I was walking/jogging along the median side of a two-lane road (reminded me of Old Bridge Rd near Smoketown Rd in Lake Ridge), when a woman, perhaps in her sixties or seventies, came up behind me on a bicycle. Instead of cutting around and passing me, or at the very least signaling her presence, she instead crept up next to me, between me and the median, until we were side by side, and she kept pace with me.
I was annoyed, and I asked her why she hadn't just gone by on the other side. She seemed a little annoyed too, but she was really trying to engage in conversation with me while riding along -- probably just trying to be social, whereas I don't go out walking or jogging or biking expecting to end up in a social encounter with a stranger.

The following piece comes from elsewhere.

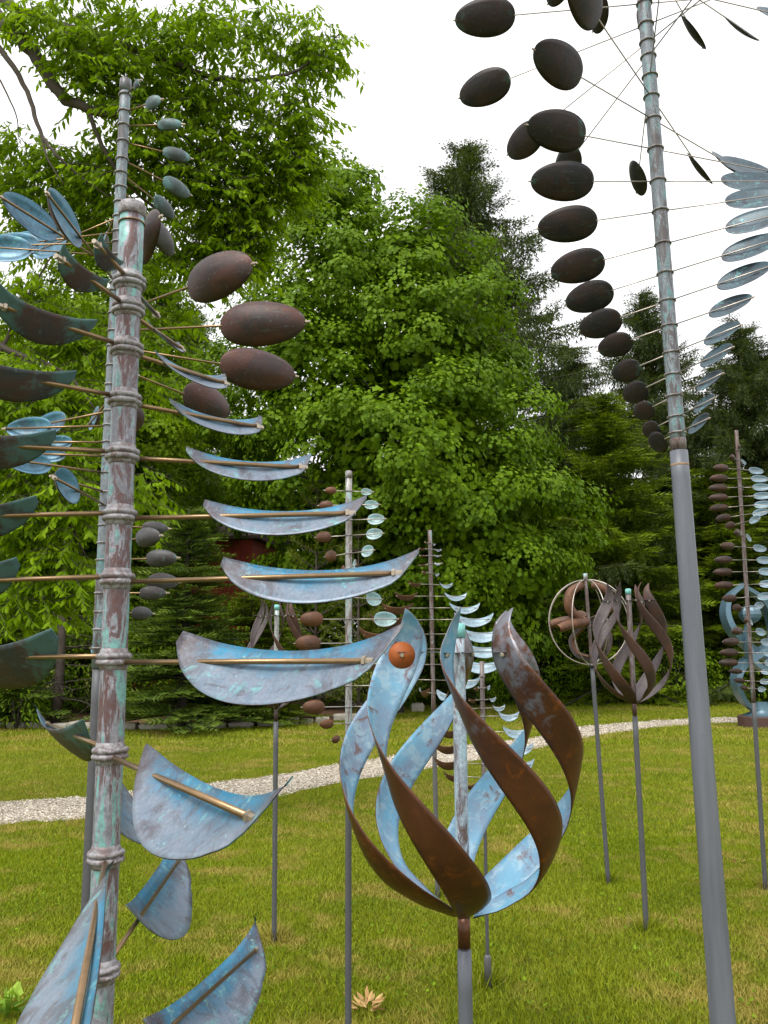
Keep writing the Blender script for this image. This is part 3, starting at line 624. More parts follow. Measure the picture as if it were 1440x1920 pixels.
# ---- big maple, centre
Ym = 22.0; mt = empty('maple_tree', (at(735, 1200, Ym).x, Ym, 0)); tag(mt, 'big dense maple tree filling the middle behind the flame', 'tree')
ells = [pe(*e) for e in [(648, 400, 95, 120, Ym), (640, 560, 165, 180, Ym), (770, 500, 115, 130, Ym, -.5), (600, 730, 200, 190, Ym), (800, 660, 160, 170, Ym, -.6), (760, 860, 235, 190, Ym, -.8),
        (880, 800, 120, 160, Ym, -.3), (620, 960, 170, 130, Ym, .6), (880, 990, 185, 160, Ym, -.6), (935, 1090, 115, 120, Ym, -.3), (760, 1040, 190, 130, Ym, 0), (620, 1130, 120, 90, Ym, 1.2), (850, 1160, 150, 100, Ym, .6)]]
ells = [(Vector(c) - mt.location, r) for c, r in ells]
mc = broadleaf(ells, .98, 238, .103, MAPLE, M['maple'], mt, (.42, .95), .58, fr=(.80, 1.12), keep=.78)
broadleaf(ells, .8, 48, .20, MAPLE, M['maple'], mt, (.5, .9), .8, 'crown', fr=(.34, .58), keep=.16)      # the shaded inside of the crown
print('maple', len(mc.data.polygons))
broad_trunk(mt, 11.5, .32, 3.6)
def copy_tree(src, name, label, loc, rz, sc, mat=None, group=None):
    o = empty(name, loc); o.rotation_euler = (0, 0, rz); o.scale = (sc, sc, sc) if not hasattr(sc, '__len__') else sc; tag(o, label, 'tree', group)
    for ch in src.children:
        c = ch.copy(); COL.objects.link(c); c.parent = o
        if mat and ch.name.startswith('crown'):
            c.material_slots[0].link = 'OBJECT'; c.material_slots[0].material = mat
    return o
def gx(px, Y): return at(px, 1220, Y).x
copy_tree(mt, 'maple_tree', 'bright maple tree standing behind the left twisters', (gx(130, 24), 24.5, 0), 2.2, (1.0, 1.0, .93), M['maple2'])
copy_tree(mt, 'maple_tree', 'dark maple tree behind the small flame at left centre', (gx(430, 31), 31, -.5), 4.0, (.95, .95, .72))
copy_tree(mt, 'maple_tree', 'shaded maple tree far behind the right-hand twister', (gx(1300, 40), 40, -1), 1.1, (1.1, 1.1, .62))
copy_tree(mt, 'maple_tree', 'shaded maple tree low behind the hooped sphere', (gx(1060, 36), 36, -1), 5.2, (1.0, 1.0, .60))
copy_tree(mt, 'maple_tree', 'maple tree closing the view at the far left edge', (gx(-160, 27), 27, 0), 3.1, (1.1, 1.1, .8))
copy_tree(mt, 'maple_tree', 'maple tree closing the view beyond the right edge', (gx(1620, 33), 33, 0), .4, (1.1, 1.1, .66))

# ---- spruces with hanging branchlets
def spruce_mesh(H, Rb, hang, mat, seed, whorl=.42, per=6, wid=.10, z0=.04, droop=.12, lift=.25, dens=1.0, flatspray=0.0, fs=1.0, pw=.75):
    r = np.random.default_rng(seed); pos = []; ax = []; sd = []; sz = []; va = []; mb = MB()
    z = H * z0
    while z < H * .985:
        f = 1 - z / H
        for b in range(per):
            a = r.uniform(0, 2 * math.pi); L = Rb * f ** pw * r.uniform(.62, 1.12) + .12; dirx, diry = math.cos(a), math.sin(a); zz = z + r.uniform(-.5, .5) * whorl
            up0 = r.uniform(.05, .3) * (.3 + (1 - f)); m = max(3, int(L / .12 * dens)); t = np.linspace(.06, 1, m)
            xr = L * t; zc = zz + L * (up0 * t - (droop + .25 * f) * t ** 2 * 1.0 + lift * t ** 4 * .6)
            k = 6; ti = np.linspace(0, m - 1, k).astype(int)
            mb.tube([(0, 0, zz)] + [(xr[i] * dirx, xr[i] * diry, zc[i]) for i in ti], [.012 + .010 * L * (1 - j / k) for j in range(k + 1)], 4, False)
            out = np.array([dirx, diry, 0.]); side = np.array([-diry, dirx, 0.])
            for i in range(m):
                base = np.array([xr[i] * dirx, xr[i] * diry, zc[i]])
                if flatspray:
                    for s in (-1, 1):
                        d = out * .75 + side * s * .8 + np.array([0, 0, r.uniform(-.10, .08)]); l2 = (L * .40 * (1.1 - t[i]) + .10) * r.uniform(.8, 1.2)
                        for w in np.arange(.03, l2, .075):
                            q0 = base + d * w; e = d * .8 + side * r.uniform(-.9, .9) + out * r.uniform(-.5, .9) + np.array([0, 0, r.uniform(-.05, .12)])
                            pos.append(q0); ax.append(e); sd.append(np.cross(e, [0, 0, 1.]) + r.normal(size=3) * .35); sz.append(fs * r.uniform(.10, .17)); va.append(r.random() * .55 + .35 * w / l2)
                    continue
                wide = .17 * L * (1.15 - t[i]) + .05
                for s in (-1, 1, -1, 1):
                    lat = s * r.uniform(0, 1) * wide; q0 = base + side * lat + np.array([0, 0, -.25 * abs(lat)])
                    d = np.array([0, 0, -1.]) + out * r.uniform(-.1, .4) + side * s * r.uniform(-.1, .3)
                    hl = hang * r.uniform(.35, 1.15) * (.4 + .6 * math.sin(math.pi * min(1, .2 + .75 * t[i]))) * min(1, .3 + L / 2.2)
                    pos.append(q0); ax.append(d); sd.append(side * r.uniform(-1, 1) + out * r.uniform(-1, 1)); sz.append(hl); va.append(r.random() * .6)
                    d = out * .8 + side * s * r.uniform(.1, .9) + np.array([0, 0, r.uniform(-.35, .15)])
                    pos.append(q0); ax.append(d); sd.append(np.cross(d, [0, 0, 1.]) + r.normal(size=3) * .3); sz.append(.34 * fs * r.uniform(.7, 1.4)); va.append(.45 + .55 * r.random())
        z += whorl * (.55 + .6 * f)
    pos, ax, sd, sz, va = map(np.array, (pos, ax, sd, sz, va))
    me = cloud('crown', FEATHER[0], FEATHER[1], pos, ax, sd, sz, mat, False, va, width=np.minimum(sz * .62, wid))
    tr = MB().tube([(0, 0, -.2), (0, 0, H * .5), (0, 0, H)], [H * .011 + .05, H * .007 + .02, .01], 10).mesh('trunk', M['bark_dark'])
    return me, tr, mb.mesh('limbs', M['bark_dark'])
def conifer(name, label, meshes, loc, rz=0., sc=1., group=None, cat='tree', mat=None):
    o = empty(name, loc); o.rotation_euler = (0, 0, rz); o.scale = sc if hasattr(sc, '__len__') else (sc, sc, sc); tag(o, label, cat, group)
    c = link('crown', meshes[0], o); tag(c, kind='stuff'); link('trunk', meshes[1], o); link('limbs', meshes[2], o)
    if mat: c.material_slots[0].link = 'OBJECT'; c.material_slots[0].material = mat
    return o
sA = spruce_mesh(22.0, 8.2, .85, M['spruce'], 3, .80, 7, .26, .04, .10, .22, 1.0, 0, 1., .86); sB = spruce_mesh(18.0, 6.2, .80, M['spruce'], 5, .72, 7, .26, .04, .10, .22, 1.0, 0, 1., .86)
conifer('spruce_tree', 'tallest dark spruce tree rising behind the big maple', sA, (gx(893, 31), 31, 0), .5, (1.15, 1.15, 22.3 / 22.0))
conifer('spruce_tree', 'spruce tree directly behind the tallest twister pole', sB, (gx(1243, 36), 36, -.3), 1.9, (1.05, 1.05, 1.03))
conifer('spruce_tree', 'broad spruce tree behind the slim twister at right', sA, (gx(1432, 30), 30, 0), 3.4, (.95, .95, .64))
conifer('spruce_tree', 'short dark spruce tree between the maple and the tall post', sB, (gx(1090, 33), 33, 0), 4.6, (1.0, 1.0, .80))
conifer('spruce_tree', 'dark spruce tree behind the bright maple at left', sB, (gx(330, 35), 35, 0), 2.6, (1.1, 1.1, .95))
conifer('spruce_tree', 'dark spruce tree beyond the right edge of the lawn', sA, (gx(1640, 30), 30, 0), 5.4, (1., 1., .7))
hA = spruce_mesh(8.2, 2.9, .30, M['hemlock'], 11, .32, 8, .22, .03, .10, .2, 1.2, 0, .9, .7)
conifer('hemlock_tree', 'yellow-green hemlock tree beside the tall grey post', hA, (gx(1160, 26.5), 26.5, 0), 0, (1.35, 1.2, 1.22))
conifer('hemlock_tree', 'yellow-green hemlock tree behind the blue loops sculpture', hA, (gx(1360, 27.5), 27.5, 0), 2., (1.3, 1.2, .95))
conifer('hemlock_tree', 'green hemlock tree at the maple foot behind the sphere', hA, (gx(1010, 27.5), 27.5, 0), 4., (1., 1., .55))
bs = spruce_mesh(4.1, 1.55, .12, M['bluespruce'], 21, .25, 9, .20, .075, -.02, .1, 1.0, 1.0, 1.75, .8)
conifer('blue_spruce', 'small tiered blue spruce behind the pole of the nearest twister', bs, (gx(345, 17.7), 17.7, 0), .3, (1.12, 1.12, 1.12))
conifer('blue_spruce', 'second blue spruce at the left end of the mulch bed', bs, (gx(-40, 18.6), 18.6, 0), 1.7, (1.2, 1.2, 1.05))
conifer('blue_spruce', 'third blue spruce between the small spruce and the pine', bs, (gx(470, 19.4), 19.4, 0), 3.3, (1.0, 1.0, .70), mat=M['hemlock'])

# ---- young pines with tufted needles
def pine_mesh(H, R, seed):
    r = np.random.default_rng(seed); pos = []; ax = []; sz = []; mb = MB(); mb.tube([(0, 0, -.1), (0, 0, H)], [.05, .008], 7); z = .35
    while z < H:
        f = 1 - z / H
        for b in range(6):
            a = r.uniform(0, 6.28); L = R * f ** .7 * r.uniform(.6, 1.1) + .15; e = r.uniform(.25, .75); d = np.array([math.cos(a) * math.cos(e), math.sin(a) * math.cos(e), math.sin(e)])
            mb.tube([(0, 0, z), tuple(np.array([0, 0, z]) + d * L)], [.014, .005], 4, False)
            for t in np.arange(.35, 1.01, .10 / max(L, .2)):
                p = np.array([0, 0, z]) + d * L * t
                for _ in range(11):
                    q = r.normal(size=3); q /= np.linalg.norm(q); q = q * .8 + d * .7; pos.append(p); ax.append(q); sz.append(r.uniform(.10, .17))
        z += .32
    for _ in range(40): q = r.normal(size=3) * .5 + np.array([0, 0, 1.]); pos.append(np.array([0, 0, H])); ax.append(q); sz.append(.2)
    pos, ax, sz = map(np.array, (pos, ax, sz))
    NEED = ([(0, .05, 0), (0, -.05, 0), (1, 0, 0)], [(0, 1, 2)])
    me = cloud('crown', NEED[0], NEED[1], pos, ax, r.normal(size=pos.shape), sz, M['pine'], False)
    return me, mb.mesh('trunk', M['bark'])
pm = pine_mesh(4.6, 1.35, 31)
for px, Y, sc, lab in ((672, 19.2, 1.0, 'young yellow-green pine behind the small rust twister'), (592, 20.2, 1.22, 'taller young pine left of the small rust twister'), (735, 20.5, .78, 'lowest young pine at the right of the mulch bed')):
    o = empty('pine_tree', (gx(px, Y), Y, 0)); o.rotation_euler = (0, 0, px); o.scale = (sc, sc, sc); tag(o, lab, 'tree')
    tag(link('crown', pm[0], o), kind='stuff'); link('trunk', pm[1], o)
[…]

We had turned left into a sparsely built, hilly housing area with plenty of trees around. We ended up chit-chatting a little bit, as we went down the sidewalk alongside the winding street/hill. I had already had one or two songs (sung by John Flansburgh) running through my head before we met, and then something she said made me think of yet another Flansburgh song, and I had to force myself not to break into song (figuring it would be kind of antisocial to do so).

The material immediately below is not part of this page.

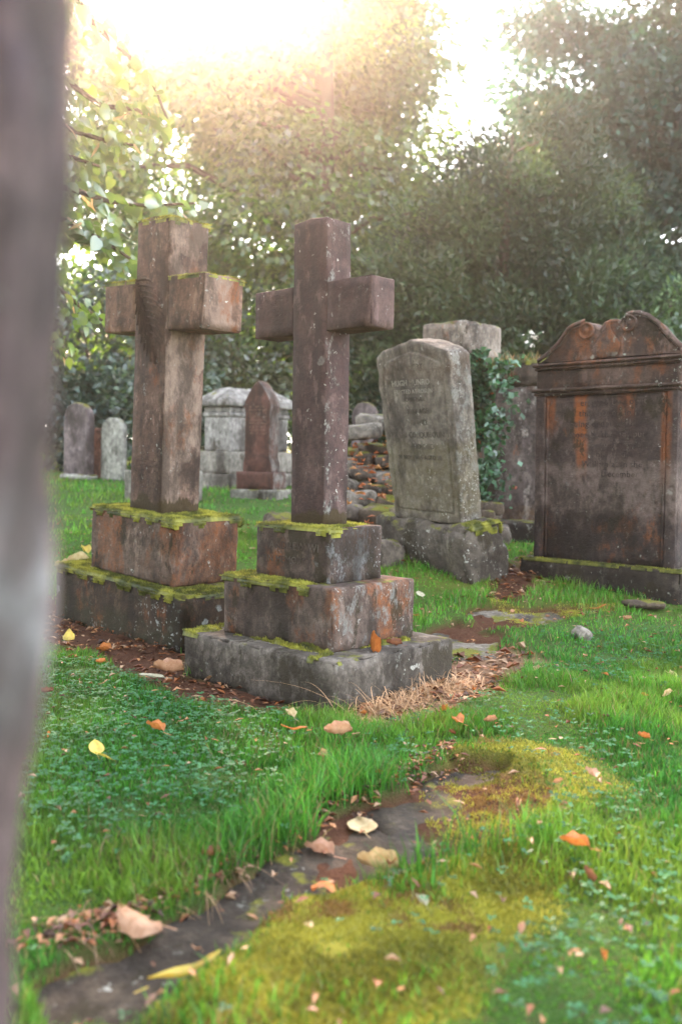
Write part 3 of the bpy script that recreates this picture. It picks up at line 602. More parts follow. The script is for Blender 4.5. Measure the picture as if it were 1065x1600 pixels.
ms_ = profile_slab('headstone_slab', prof_mid, .19, M_mid, mh, bev=.012, rough=.003, side_rough=.0075, seed=3, step=.022, rings=5, panel=(.075, .008))
def lumpy(p):
    w = p * 4.2; return p + Vector((mnoise.noise(w), mnoise.noise(w + Vector((9, 0, 0))), .8 * mnoise.noise(w + Vector((0, 9, 0))))) * .045
mb_ = block('base_block', (1.02, .36, .56), M_midb, mh, c=(-.01, 0, .03), r=.06, rough=.014, chip=.02, step=.035, seed=21, fn=lumpy)
M_let3 = letter_mat('faded_black_lettering', (.05, .042, .034), (.15, .13, .105), .52)
M_let4 = letter_mat('faded_white_lettering', (.38, .35, .30), (.2, .17, .13), .56)
yl = -.095 - .0092
text_part('inscription', [('IN MEMORY', .052, -.02, 1.365), ('BORN MAR', .045, .0, 1.145), ('1930 AGED', .052, .05, 1.06), ('HIS WIFE', .05, .02, .985), ('HELEN COLQUHOUN', .056, .0, .895), ('WHO DIED', .052, .03, .815), ('21 NOV 1965 AGED 78', .045, .0, .74)], M_let3, ms_, yl)
text_part('inscription', [('HUGH MUNRO', .058, -.02, 1.255), ('ERECTED AT ROSLIN', .042, 0, 1.20)], M_let4, ms_, yl)
stone_moss(mb_, (.40, .50, -.12, .13), .30, lambda x, y: 1.1 + 0 * x, .05, .05, 22)
stone_moss(mb_, (-.50, -.40, -.15, .12), .30, lambda x, y: .95 + 0 * x, .03, .03, 23)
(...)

We came to a bend in the street (the sidewalk had now ended, and the street was unpainted asphalt), where the street hooked almost 90° to the left, passed alongside the front yard of a single family home, then hooked around 180° and continued down the hill.
Standing at the end of the driveway to the house was a young, vaguely punky woman in her twenties, with brown hair. We both seemed to recognize each other, though neither of us seemed really sure where we could have known each other from. So we said "hi" to each other and looked at each other for a moment before I continued on. Besides the initial confusion, she seemed to have a bemused and self-satisfied expression on her face.

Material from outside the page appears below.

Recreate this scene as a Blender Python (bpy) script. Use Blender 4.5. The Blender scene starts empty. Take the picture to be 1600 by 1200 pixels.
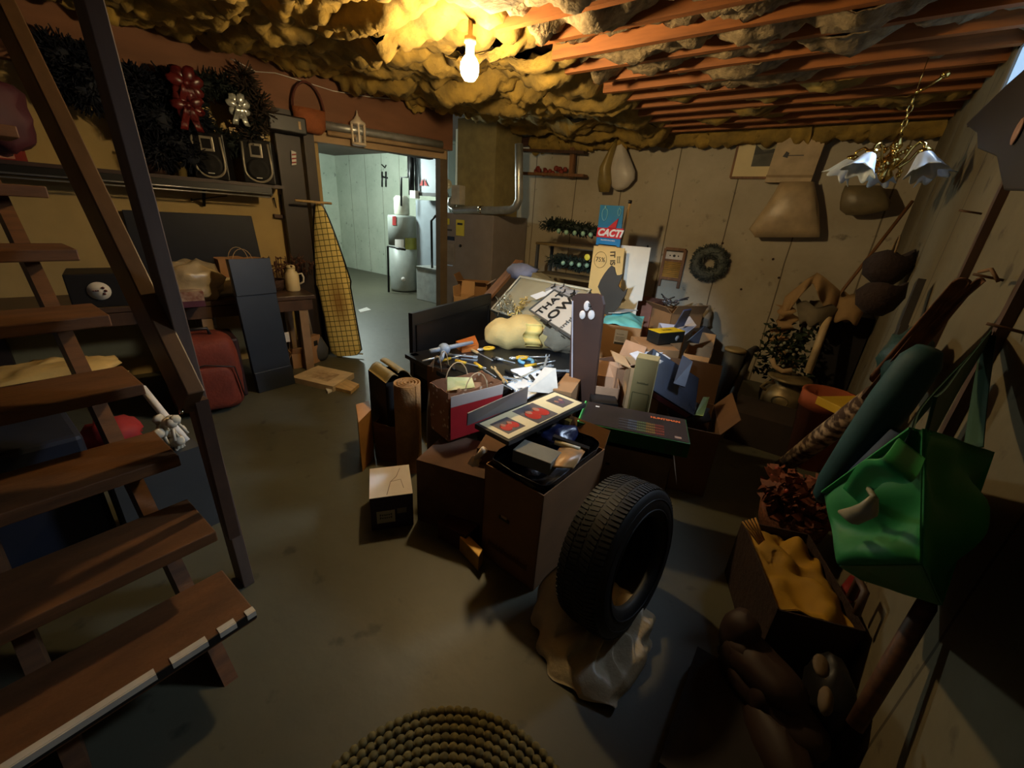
import bpy, math, random
from mathutils import Vector, Matrix, noise
random.seed(7)
R=math.radians
SC=bpy.context.scene; COL=SC.collection
# ------------------------------------------------------------------ camera
F=635.; H=1.45
Dn=Vector((-110,1565,F)).normalized()
Bv=Vector((500,0,F)); Bv.y=-(Dn.x*Bv.x+Dn.z*F)/Dn.y
YA=Bv.normalized(); ZA=-Dn; XA=YA.cross(ZA)       # world axes seen from the camera (x right, y down, z ahead)
EYE=Vector((0,0,H))
cam_data=bpy.data.cameras.new('camera'); cam=bpy.data.objects.new('camera',cam_data); COL.objects.link(cam)
cam_data.sensor_width=36; cam_data.lens=36*F/1600; cam_data.clip_start=.02
def c2w(v): return Vector((v.dot(XA),v.dot(YA),v.dot(ZA)))
cr=c2w(Vector((1,0,0))); cu=c2w(Vector((0,-1,0))); cb=c2w(Vector((0,0,-1)))
cam.matrix_world=Matrix(((cr.x,cu.x,cb.x,0),(cr.y,cu.y,cb.y,0),(cr.z,cu.z,cb.z,H),(0,0,0,1)))
SC.camera=cam
def at(px,py,x=None,y=None,z=None):
    d=c2w(Vector((px-800,py-600,F)))
    t=(z-H)/d.z if z is not None else (x/d.x if x is not None else y/d.y)
    return EYE+t*d
def hz(x,y,py):
    lo,hi=-1.,3.2
    for _ in range(40):
        m=(lo+hi)/2; p=Vector((x,y,m))-EYE; c=XA*p.x+YA*p.y+ZA*p.z
        if 600+F*c.y/c.z>py: lo=m
        else: hi=m
    return m
# ------------------------------------------------------------------ world, lights, exposure
w=bpy.data.worlds.new('world'); SC.world=w; w.use_nodes=True
w.node_tree.nodes['Background'].inputs[0].default_value=(.62,.78,1,1); w.node_tree.nodes['Background'].inputs[1].default_value=.35
vs=SC.view_settings; vs.view_transform='Standard'; vs.look='None'; vs.exposure=0.0; vs.gamma=1; vs.use_curve_mapping=False
BULB_POS=at(734,100,z=2.17)
BULB_E=680.
def area(name,loc,aim,sx,sy,power,col,spread=180):
    l=bpy.data.lights.new(name,'AREA'); l.shape='RECTANGLE'; l.size=sx; l.size_y=sy; l.energy=power; l.color=col; l.spread=R(spread)
    o=bpy.data.objects.new(name,l); COL.objects.link(o); o.location=loc
    o.rotation_euler=(Vector(aim)-Vector(loc)).to_track_quat('-Z','Y').to_euler(); return o
# daylight falling through the high window in the right wall, then two added cool lights behind the viewer
area('window_daylight',(.425,2.94,2.18),(-1.75,.95,.2),.6,.3,13,(.62,.78,1),66)
sl=bpy.data.lights.new('pile_cool_spot','SPOT'); sl.energy=620; sl.color=(.66,.82,1); sl.spot_size=R(30); sl.spot_blend=.8; sl.shadow_soft_size=.06  # added unseen spot that makes the cool pool of light on the pile
so=bpy.data.objects.new('pile_cool_spot',sl); COL.objects.link(so); so.location=(-.55,-.75,2.25)
so.rotation_euler=(Vector((-1.42,2.7,.75))-so.location).to_track_quat('-Z','Y').to_euler()
area('cool_fill_light',(-.3,-1.2,2.2),(-1.2,1.0,.4),.8,.8,.12,(.75,.8,1))  # added weak cool fill from behind the viewer, no real source
# utility room lamp light
ul=bpy.data.lights.new('utility_lamp_light','POINT'); ul.energy=210; ul.color=(.84,1,.93); ul.shadow_soft_size=.15
uo=bpy.data.objects.new('utility_lamp_light',ul); COL.objects.link(uo); uo.location=(-7.0,4.3,2.1)
# ------------------------------------------------------------------ materials
def lin(c):
    r=[]
    for v in c:
        v=v/255.; r.append(v/12.92 if v<=.04045 else ((v+.055)/1.055)**2.4)
    return (r[0],r[1],r[2],1)
MC={}
def mat(name,c,rough=.7,metal=0,var=.12,scale=8,bump=0,bscale=40,emit=None,estr=0,trans=0,alpha=1,c2=None,kind='noise',coat=0,stretch=None,ior=1.45):
    if name in MC: return MC[name]
    m=bpy.data.materials.new(name); m.use_nodes=True; nt=m.node_tree; N=nt.nodes; L=nt.links
    b=N['Principled BSDF']; a=lin(c)
    b.inputs['Roughness'].default_value=rough; b.inputs['Metallic'].default_value=metal
    b.inputs['Base Color'].default_value=a
    tc=N.new('ShaderNodeTexCoord'); vec=tc.outputs['Object']
    if stretch:
        mp=N.new('ShaderNodeMapping'); mp.inputs['Scale'].default_value=stretch; L.new(vec,mp.inputs[0]); vec=mp.outputs[0]
    if var or c2:
        if kind=='wave':
            t=N.new('ShaderNodeTexWave'); t.inputs['Scale'].default_value=scale; t.inputs['Distortion'].default_value=6; t.inputs['Detail'].default_value=3
        elif kind=='checker':
            t=N.new('ShaderNodeTexChecker'); t.inputs['Scale'].default_value=scale
        else:
            t=N.new('ShaderNodeTexNoise'); t.inputs['Scale'].default_value=scale; t.inputs['Detail'].default_value=6
        L.new(vec,t.inputs['Vector'])
        rp=N.new('ShaderNodeValToRGB'); rp.color_ramp.elements[0].position=.3; rp.color_ramp.elements[1].position=.7
        d=lin(c2) if c2 else tuple(x*(1-var*2.2) for x in a[:3])+(1,)
        u=a if c2 else tuple(min(1,x*(1+var)) for x in a[:3])+(1,)
        rp.color_ramp.elements[0].color=d; rp.color_ramp.elements[1].color=u
        L.new(t.outputs[1] if kind!='noise' and kind!='checker' else t.outputs['Fac'],rp.inputs[0]); L.new(rp.outputs[0],b.inputs['Base Color'])
    if bump:
        n=N.new('ShaderNodeTexNoise'); n.inputs['Scale'].default_value=bscale; n.inputs['Detail'].default_value=5; L.new(vec,n.inputs['Vector'])
        bp=N.new('ShaderNodeBump'); bp.inputs['Strength'].default_value=bump; bp.inputs['Distance'].default_value=.01
        L.new(n.outputs['Fac'],bp.inputs['Height']); L.new(bp.outputs[0],b.inputs['Normal'])
    if emit: b.inputs['Emission Color'].default_value=tuple(emit)+(1,); b.inputs['Emission Strength'].default_value=estr
    if trans: b.inputs['Transmission Weight'].default_value=trans; b.inputs['IOR'].default_value=ior
    if alpha<1: b.inputs['Alpha'].default_value=alpha
    if coat: b.inputs['Coat Weight'].default_value=coat
    MC[name]=m; return m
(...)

In the stretch of grass delimited by the curved street, there was a single round deciduous tree with a small animal standing on one of its lower branches. Below the tree, a giant snake (at least ten feet long, and perhaps six inches in diameter) came creeping up, and then suddenly sprang up from the ground and swallowed the animal in what seemed to be slow motion. I was pretty sure the snake belonged to the girl living here.
The last thing I recall before waking up was that I had gone a little further down the street/hill, and was now either floating or being held up by a burly man, three or four feet off the ground, and a different snake of identical proportions was lurking on the ground below. I had every suspicion that it was going to go for my foot.